Copy all of the material below exactly.

--- begin GIVEN DATA ---

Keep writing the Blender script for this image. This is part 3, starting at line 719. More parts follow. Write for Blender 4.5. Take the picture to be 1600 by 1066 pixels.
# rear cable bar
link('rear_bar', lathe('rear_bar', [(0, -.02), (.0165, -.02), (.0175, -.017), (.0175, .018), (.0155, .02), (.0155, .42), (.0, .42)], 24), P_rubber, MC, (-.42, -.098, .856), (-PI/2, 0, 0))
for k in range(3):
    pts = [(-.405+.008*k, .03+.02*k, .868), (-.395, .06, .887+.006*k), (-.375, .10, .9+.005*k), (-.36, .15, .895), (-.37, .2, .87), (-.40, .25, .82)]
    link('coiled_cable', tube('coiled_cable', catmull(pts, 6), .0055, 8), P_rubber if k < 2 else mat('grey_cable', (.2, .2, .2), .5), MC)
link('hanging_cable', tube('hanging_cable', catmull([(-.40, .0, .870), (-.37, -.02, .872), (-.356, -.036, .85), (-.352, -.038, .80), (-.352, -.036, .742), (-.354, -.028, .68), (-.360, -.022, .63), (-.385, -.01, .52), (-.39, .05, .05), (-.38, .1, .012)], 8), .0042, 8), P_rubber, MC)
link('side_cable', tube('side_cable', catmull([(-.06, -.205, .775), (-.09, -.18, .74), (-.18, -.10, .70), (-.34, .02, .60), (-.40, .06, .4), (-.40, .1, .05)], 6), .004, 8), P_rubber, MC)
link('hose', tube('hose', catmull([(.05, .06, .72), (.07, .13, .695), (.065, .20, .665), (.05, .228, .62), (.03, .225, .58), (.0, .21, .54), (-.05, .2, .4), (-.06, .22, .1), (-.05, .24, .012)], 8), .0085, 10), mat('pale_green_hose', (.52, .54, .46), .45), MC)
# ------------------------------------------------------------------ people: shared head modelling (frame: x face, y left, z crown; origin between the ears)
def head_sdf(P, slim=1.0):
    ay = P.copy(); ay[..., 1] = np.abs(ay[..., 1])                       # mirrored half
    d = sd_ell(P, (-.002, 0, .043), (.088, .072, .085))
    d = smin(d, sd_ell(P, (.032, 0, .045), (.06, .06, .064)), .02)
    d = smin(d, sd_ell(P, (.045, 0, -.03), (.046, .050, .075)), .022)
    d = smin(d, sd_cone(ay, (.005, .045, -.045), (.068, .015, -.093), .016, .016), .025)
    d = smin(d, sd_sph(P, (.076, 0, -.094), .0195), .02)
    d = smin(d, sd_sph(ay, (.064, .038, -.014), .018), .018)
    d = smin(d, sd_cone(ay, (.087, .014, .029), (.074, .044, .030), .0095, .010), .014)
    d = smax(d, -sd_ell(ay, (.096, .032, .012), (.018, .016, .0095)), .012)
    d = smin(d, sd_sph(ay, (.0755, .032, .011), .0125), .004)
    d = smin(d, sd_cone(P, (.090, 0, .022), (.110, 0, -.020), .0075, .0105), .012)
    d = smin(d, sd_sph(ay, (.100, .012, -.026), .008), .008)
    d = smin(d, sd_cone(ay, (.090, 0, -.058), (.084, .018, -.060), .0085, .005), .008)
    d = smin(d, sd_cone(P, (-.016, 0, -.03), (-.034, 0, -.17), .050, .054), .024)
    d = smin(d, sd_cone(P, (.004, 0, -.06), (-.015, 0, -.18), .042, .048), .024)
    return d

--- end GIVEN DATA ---

→ OUTPUT FOR THIS EXERCISE:
Keep writing the Blender script for this image. This is part 3, starting at line 719. More parts follow. Write for Blender 4.5. Take the picture to be 1600 by 1066 pixels.
# rear cable bar
link('rear_bar', lathe('rear_bar', [(0, -.02), (.0165, -.02), (.0175, -.017), (.0175, .018), (.0155, .02), (.0155, .42), (.0, .42)], 24), P_rubber, MC, (-.42, -.098, .856), (-PI/2, 0, 0))
for k in range(3):
    pts = [(-.405+.008*k, .03+.02*k, .868), (-.395, .06, .887+.006*k), (-.375, .10, .9+.005*k), (-.36, .15, .895), (-.37, .2, .87), (-.40, .25, .82)]
    link('coiled_cable', tube('coiled_cable', catmull(pts, 6), .0055, 8), P_rubber if k < 2 else mat('grey_cable', (.2, .2, .2), .5), MC)
link('hanging_cable', tube('hanging_cable', catmull([(-.40, .0, .870), (-.37, -.02, .872), (-.356, -.036, .85), (-.352, -.038, .80), (-.352, -.036, .742), (-.354, -.028, .68), (-.360, -.022, .63), (-.385, -.01, .52), (-.39, .05, .05), (-.38, .1, .012)], 8), .0042, 8), P_rubber, MC)
link('side_cable', tube('side_cable', catmull([(-.06, -.205, .775), (-.09, -.18, .74), (-.18, -.10, .70), (-.34, .02, .60), (-.40, .06, .4), (-.40, .1, .05)], 6), .004, 8), P_rubber, MC)
link('hose', tube('hose', catmull([(.05, .06, .72), (.07, .13, .695), (.065, .20, .665), (.05, .228, .62), (.03, .225, .58), (.0, .21, .54), (-.05, .2, .4), (-.06, .22, .1), (-.05, .24, .012)], 8), .0085, 10), mat('pale_green_hose', (.52, .54, .46), .45), MC)
# ------------------------------------------------------------------ people: shared head modelling (frame: x face, y left, z crown; origin between the ears)
def head_sdf(P, slim=1.0):
    ay = P.copy(); ay[..., 1] = np.abs(ay[..., 1])                       # mirrored half
    d = sd_ell(P, (-.002, 0, .043), (.088, .072, .085))
    d = smin(d, sd_ell(P, (.032, 0, .045), (.06, .06, .064)), .02)
    d = smin(d, sd_ell(P, (.045, 0, -.03), (.046, .050, .075)), .022)
    d = smin(d, sd_cone(ay, (.005, .045, -.045), (.068, .015, -.093), .016, .016), .025)
    d = smin(d, sd_sph(P, (.076, 0, -.094), .0195), .02)
    d = smin(d, sd_sph(ay, (.064, .038, -.014), .018), .018)
    d = smin(d, sd_cone(ay, (.087, .014, .029), (.074, .044, .030), .0095, .010), .014)
    d = smax(d, -sd_ell(ay, (.096, .032, .012), (.018, .016, .0095)), .012)
    d = smin(d, sd_sph(ay, (.0755, .032, .011), .0125), .004)
    d = smin(d, sd_cone(P, (.090, 0, .022), (.110, 0, -.020), .0075, .0105), .012)
    d = smin(d, sd_sph(ay, (.100, .012, -.026), .008), .008)
    d = smin(d, sd_cone(ay, (.090, 0, -.058), (.084, .018, -.060), .0085, .005), .008)
    d = smin(d, sd_cone(P, (-.016, 0, -.03), (-.034, 0, -.17), .050, .054), .024)
    d = smin(d, sd_cone(P, (.004, 0, -.06), (-.015, 0, -.18), .042, .048), .024)
    return d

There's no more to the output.